Great and Holy Lent is marked by certain practices that are intended to increase awareness in us of a world absent of Christ. The dark season that precedes Pascha can be compared to a time of winter, silent and frozen in the grips of death. We are asked to somehow recall a time in creation history when salvation had not yet come, and live as though it hasn’t, even though it has. One of the most challenging and beautiful questions I was asked this year was why doesn’t the Church celebrate normal, Eucharistic liturgies on weekdays of Lent (with the general exception of the Feast of Annunciation)? My usual answer involved explaining the Church’s discipline of suspending weekday Eucharistic consecrations as we anticipate the Paschal celebration, and the Church’s mercy in providing for us Lenten Eucharistic nourishment in the Liturgy of the Pre-Sanctified Gifts. This year I was given an even deeper understanding of this discipline, seeing it in the light of darkness, the darkness of the world prior to the coming of Christ and the darkness of the world which has yet to receive Christ. How do we who have received Christ live again as if we haven’t? Obviously this could never be a literal condition but it can be a beneficial challenge in preparation, appreciation and celebration of our Lord’s Pascha and His victory over darkness and death.

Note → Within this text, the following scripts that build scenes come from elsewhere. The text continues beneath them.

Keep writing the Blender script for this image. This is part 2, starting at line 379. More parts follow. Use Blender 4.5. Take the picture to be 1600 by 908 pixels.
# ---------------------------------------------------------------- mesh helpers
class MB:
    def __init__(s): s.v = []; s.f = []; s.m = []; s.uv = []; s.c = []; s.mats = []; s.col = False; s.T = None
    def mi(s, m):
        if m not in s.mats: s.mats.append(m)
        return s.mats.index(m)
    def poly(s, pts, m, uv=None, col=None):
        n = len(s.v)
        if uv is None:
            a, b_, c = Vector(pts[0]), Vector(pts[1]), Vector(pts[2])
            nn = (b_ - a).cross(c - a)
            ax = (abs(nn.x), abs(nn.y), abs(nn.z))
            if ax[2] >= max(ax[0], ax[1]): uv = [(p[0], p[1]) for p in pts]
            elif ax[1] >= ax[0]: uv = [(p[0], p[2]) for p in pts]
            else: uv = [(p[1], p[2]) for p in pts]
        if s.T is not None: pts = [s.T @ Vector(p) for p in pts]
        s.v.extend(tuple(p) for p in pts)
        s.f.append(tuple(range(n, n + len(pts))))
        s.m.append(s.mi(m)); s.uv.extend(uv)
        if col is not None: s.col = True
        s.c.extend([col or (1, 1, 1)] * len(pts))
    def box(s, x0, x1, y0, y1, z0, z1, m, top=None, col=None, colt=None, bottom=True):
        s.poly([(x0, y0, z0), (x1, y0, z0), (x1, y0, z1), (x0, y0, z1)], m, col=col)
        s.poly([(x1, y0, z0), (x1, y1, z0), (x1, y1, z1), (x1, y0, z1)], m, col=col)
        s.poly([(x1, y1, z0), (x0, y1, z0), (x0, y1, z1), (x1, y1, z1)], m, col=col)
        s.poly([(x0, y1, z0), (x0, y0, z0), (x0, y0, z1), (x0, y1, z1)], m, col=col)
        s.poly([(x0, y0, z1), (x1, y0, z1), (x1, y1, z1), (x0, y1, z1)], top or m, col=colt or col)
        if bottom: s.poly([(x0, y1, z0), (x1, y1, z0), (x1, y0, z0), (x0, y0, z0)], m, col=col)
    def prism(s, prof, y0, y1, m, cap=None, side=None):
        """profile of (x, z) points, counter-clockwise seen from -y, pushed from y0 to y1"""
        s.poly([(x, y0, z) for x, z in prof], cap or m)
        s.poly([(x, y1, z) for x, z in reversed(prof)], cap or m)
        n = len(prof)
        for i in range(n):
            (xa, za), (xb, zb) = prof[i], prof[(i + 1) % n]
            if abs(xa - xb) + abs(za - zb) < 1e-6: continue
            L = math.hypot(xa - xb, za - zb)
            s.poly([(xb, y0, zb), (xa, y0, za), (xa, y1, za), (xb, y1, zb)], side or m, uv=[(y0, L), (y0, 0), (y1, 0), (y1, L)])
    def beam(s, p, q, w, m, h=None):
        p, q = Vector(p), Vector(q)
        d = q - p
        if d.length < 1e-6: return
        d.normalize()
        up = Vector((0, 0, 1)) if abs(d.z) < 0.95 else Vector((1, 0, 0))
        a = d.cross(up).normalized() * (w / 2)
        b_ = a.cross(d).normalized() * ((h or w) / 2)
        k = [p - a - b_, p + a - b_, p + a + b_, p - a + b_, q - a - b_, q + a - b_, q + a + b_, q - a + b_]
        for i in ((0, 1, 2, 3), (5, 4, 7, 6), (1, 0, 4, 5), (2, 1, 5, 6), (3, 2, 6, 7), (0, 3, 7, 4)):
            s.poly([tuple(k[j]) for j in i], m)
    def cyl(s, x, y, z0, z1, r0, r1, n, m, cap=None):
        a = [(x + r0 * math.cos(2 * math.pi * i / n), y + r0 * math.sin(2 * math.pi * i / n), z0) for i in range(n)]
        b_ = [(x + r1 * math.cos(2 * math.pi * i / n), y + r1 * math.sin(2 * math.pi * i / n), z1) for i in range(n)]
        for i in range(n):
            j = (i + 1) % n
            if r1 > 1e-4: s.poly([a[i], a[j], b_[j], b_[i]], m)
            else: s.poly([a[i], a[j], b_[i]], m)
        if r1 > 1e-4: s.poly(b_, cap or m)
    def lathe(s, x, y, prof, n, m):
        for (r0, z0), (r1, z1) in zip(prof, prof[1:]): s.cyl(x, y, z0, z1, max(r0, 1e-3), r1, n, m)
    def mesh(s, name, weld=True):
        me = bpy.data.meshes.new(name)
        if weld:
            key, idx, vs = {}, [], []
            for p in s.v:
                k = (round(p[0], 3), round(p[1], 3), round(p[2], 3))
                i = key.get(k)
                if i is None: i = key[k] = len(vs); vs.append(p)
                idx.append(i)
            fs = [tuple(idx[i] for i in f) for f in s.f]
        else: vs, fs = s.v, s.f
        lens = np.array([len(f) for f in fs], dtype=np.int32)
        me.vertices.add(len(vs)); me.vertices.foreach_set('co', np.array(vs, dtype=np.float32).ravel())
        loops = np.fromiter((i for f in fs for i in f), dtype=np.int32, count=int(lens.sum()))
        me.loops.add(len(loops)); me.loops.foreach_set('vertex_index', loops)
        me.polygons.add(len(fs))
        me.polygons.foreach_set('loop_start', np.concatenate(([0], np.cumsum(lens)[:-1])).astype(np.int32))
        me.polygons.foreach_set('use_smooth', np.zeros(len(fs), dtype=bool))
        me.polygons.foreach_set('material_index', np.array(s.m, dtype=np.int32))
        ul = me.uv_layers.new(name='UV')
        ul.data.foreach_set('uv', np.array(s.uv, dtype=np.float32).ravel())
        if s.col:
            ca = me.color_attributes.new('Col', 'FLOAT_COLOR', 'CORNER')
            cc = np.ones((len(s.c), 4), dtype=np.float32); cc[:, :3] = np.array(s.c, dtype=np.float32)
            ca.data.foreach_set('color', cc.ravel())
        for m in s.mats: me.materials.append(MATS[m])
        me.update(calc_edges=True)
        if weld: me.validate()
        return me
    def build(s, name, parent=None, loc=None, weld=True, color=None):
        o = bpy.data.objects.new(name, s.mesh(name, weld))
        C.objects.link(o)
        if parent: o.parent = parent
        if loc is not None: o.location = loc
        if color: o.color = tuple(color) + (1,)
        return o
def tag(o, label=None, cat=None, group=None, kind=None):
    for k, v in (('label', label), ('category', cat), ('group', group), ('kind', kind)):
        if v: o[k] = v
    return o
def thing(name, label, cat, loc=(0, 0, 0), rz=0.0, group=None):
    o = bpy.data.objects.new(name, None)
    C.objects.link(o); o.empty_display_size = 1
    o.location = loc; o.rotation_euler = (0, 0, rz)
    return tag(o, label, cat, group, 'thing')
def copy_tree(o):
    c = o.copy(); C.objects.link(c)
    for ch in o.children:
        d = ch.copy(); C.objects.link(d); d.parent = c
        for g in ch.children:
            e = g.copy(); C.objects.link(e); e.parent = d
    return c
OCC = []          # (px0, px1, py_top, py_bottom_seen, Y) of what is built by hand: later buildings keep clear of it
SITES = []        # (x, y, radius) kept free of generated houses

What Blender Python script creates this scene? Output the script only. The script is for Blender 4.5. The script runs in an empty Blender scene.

In life there may be times when it seems that God is absent, be it because of sin or the direction our life takes because of illness or death, loss of relationships or employment, uncertainty of future or maybe even persecution for our faith. Thankfully we have been given all we need to prepare for any and all eventualities, for Christ is risen! Yet, our Lord’s Resurrection and “trampling” of death, while freeing us from captivity to the Devil, did not abolish temptation or the consequences of sin from the fallen world. Inevitably there will be spiritual darkness and winter in each of our lives, but like the season that follows winter’s death so too is new life to follow our faithful struggles with life’s trials and temptations. And like the crocus, daffodil and tulip, and every springtime bud from every tree, we learn to appreciate winter’s darkness as a necessary preparation to the bearing of pleasing and resplendent fruit worthy of our hopeful inheritance of the kingdom of heaven.